Instructions to follow:
Give the material once more, word for word, without any images.
_ _ _
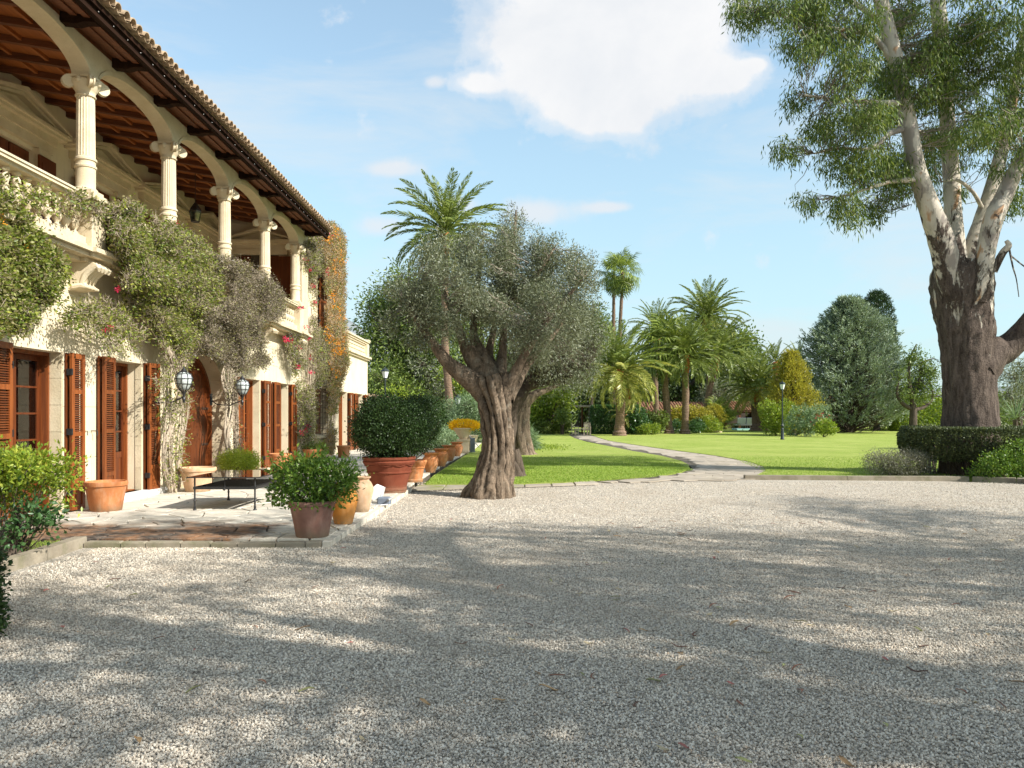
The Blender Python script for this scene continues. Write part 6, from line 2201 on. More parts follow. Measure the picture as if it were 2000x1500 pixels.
ppalm(1482, 840, 1478, 762, 80, 80, 80, 'broad low palm with a dark thick trunk left of the lamp post', tr=(0.66, 0.60), seed=9, lo=-30, key='m', old=0.4)
ppalm(1515, 840, 1515, 712, 98, 44, 26, 'distant date palm tip left of the golden conifer', tr=(0.4, 0.35), seed=10, lo=-20)
ppalm(1560, 840, 1560, 714, 98, 44, 26, 'distant date palm tip right of the golden conifer', tr=(0.4, 0.35), seed=11, lo=-20)
ppalm(1198, 840, 1199, 540, 88, 24, 28, 'left one of the two very tall thin fan palms', tr=(0.24, 0.17), seed=12, kind='fan', lo=-85, name='fan_palm')
ppalm(1212, 840, 1216, 534, 86, 29, 30, 'right one of the two very tall thin fan palms', tr=(0.24, 0.17), seed=13, kind='fan', lo=-85, name='fan_palm')
ppalm(1222, 848, 1222, 815, 64, 46, 16, 'small bushy palm with golden fronds behind the clipped hedge', tr=(0.2, 0.2), seed=14, lo=0, key='y')
ppalm(1420, 842, 1412, 832, 74, 24, 16, 'small fan palm clump at the right end of the palm bed', tr=None, seed=15, kind='fan', lo=-5, name='fan_palm')
ppalm(1405, 842, 1402, 818, 75, 26, 16, 'small fan palm behind the palm clump', tr=None, seed=16, kind='fan', lo=-5, name='fan_palm')

# ------------------------------------------------------------------ background trees
def bt(name, Y, base_px, blobs, ncl, per, sp, L, W, mat, label, seed, **k):
    bx_ = P3(base_px, 0, Y)[0]
    return blob_tree(name, (bx_, Y, 0), pxblobs(blobs, Y, k.pop('dyr', 2.0), seed, k.pop('sq', 0.9)), ncl, per, sp, L, W, mat, label, seed, **k)

bt('broadleaf_tree', 62, 800, [(760, 570, 36), (800, 560, 40), (735, 600, 34), (770, 625, 46), (820, 600, 50), (730, 640, 30), (720, 600, 18), (760, 680, 46), (830, 660, 50), (800, 720, 44), (870, 640, 44), (745, 720, 34), (850, 560, 34), (715, 655, 16), (850, 715, 40)], 1400, 20, 0.55, 0.34, 0.12, 'midgreen', 'large green tree rising behind the villa annex left of the palm trunk', 101, trunk_r=0.5, droop=0.5)
bt('broadleaf_tree', 78, 900, [(880, 560, 40), (930, 600, 40), (900, 640, 46), (960, 660, 50), (900, 700, 44), (970, 710, 40), (1020, 690, 40), (1080, 720, 30), (1050, 660, 36)], 800, 18, 0.65, 0.42, 0.16, 'midgreen', 'green tree behind the palm trunk and the huge olive', 102, trunk_r=0.5, droop=0.3)
bt('broadleaf_tree', 95, 1155, [(1150, 620, 24), (1175, 640, 24), (1135, 650, 24), (1160, 670, 28), (1180, 690, 26), (1140, 700, 30), (1160, 600, 14)], 520, 16, 0.6, 0.42, 0.16, 'midgreen', 'airy green tree left of the two tall fan palms', 103, trunk_r=0.35)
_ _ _
Result below:
The Blender Python script for this scene continues. Write part 6, from line 2201 on. More parts follow. Measure the picture as if it were 2000x1500 pixels.
ppalm(1482, 840, 1478, 762, 80, 80, 80, 'broad low palm with a dark thick trunk left of the lamp post', tr=(0.66, 0.60), seed=9, lo=-30, key='m', old=0.4)
ppalm(1515, 840, 1515, 712, 98, 44, 26, 'distant date palm tip left of the golden conifer', tr=(0.4, 0.35), seed=10, lo=-20)
ppalm(1560, 840, 1560, 714, 98, 44, 26, 'distant date palm tip right of the golden conifer', tr=(0.4, 0.35), seed=11, lo=-20)
ppalm(1198, 840, 1199, 540, 88, 24, 28, 'left one of the two very tall thin fan palms', tr=(0.24, 0.17), seed=12, kind='fan', lo=-85, name='fan_palm')
ppalm(1212, 840, 1216, 534, 86, 29, 30, 'right one of the two very tall thin fan palms', tr=(0.24, 0.17), seed=13, kind='fan', lo=-85, name='fan_palm')
ppalm(1222, 848, 1222, 815, 64, 46, 16, 'small bushy palm with golden fronds behind the clipped hedge', tr=(0.2, 0.2), seed=14, lo=0, key='y')
ppalm(1420, 842, 1412, 832, 74, 24, 16, 'small fan palm clump at the right end of the palm bed', tr=None, seed=15, kind='fan', lo=-5, name='fan_palm')
ppalm(1405, 842, 1402, 818, 75, 26, 16, 'small fan palm behind the palm clump', tr=None, seed=16, kind='fan', lo=-5, name='fan_palm')

# ------------------------------------------------------------------ background trees
def bt(name, Y, base_px, blobs, ncl, per, sp, L, W, mat, label, seed, **k):
    bx_ = P3(base_px, 0, Y)[0]
    return blob_tree(name, (bx_, Y, 0), pxblobs(blobs, Y, k.pop('dyr', 2.0), seed, k.pop('sq', 0.9)), ncl, per, sp, L, W, mat, label, seed, **k)

bt('broadleaf_tree', 62, 800, [(760, 570, 36), (800, 560, 40), (735, 600, 34), (770, 625, 46), (820, 600, 50), (730, 640, 30), (720, 600, 18), (760, 680, 46), (830, 660, 50), (800, 720, 44), (870, 640, 44), (745, 720, 34), (850, 560, 34), (715, 655, 16), (850, 715, 40)], 1400, 20, 0.55, 0.34, 0.12, 'midgreen', 'large green tree rising behind the villa annex left of the palm trunk', 101, trunk_r=0.5, droop=0.5)
bt('broadleaf_tree', 78, 900, [(880, 560, 40), (930, 600, 40), (900, 640, 46), (960, 660, 50), (900, 700, 44), (970, 710, 40), (1020, 690, 40), (1080, 720, 30), (1050, 660, 36)], 800, 18, 0.65, 0.42, 0.16, 'midgreen', 'green tree behind the palm trunk and the huge olive', 102, trunk_r=0.5, droop=0.3)
bt('broadleaf_tree', 95, 1155, [(1150, 620, 24), (1175, 640, 24), (1135, 650, 24), (1160, 670, 28), (1180, 690, 26), (1140, 700, 30), (1160, 600, 14)], 520, 16, 0.6, 0.42, 0.16, 'midgreen', 'airy green tree left of the two tall fan palms', 103, trunk_r=0.35)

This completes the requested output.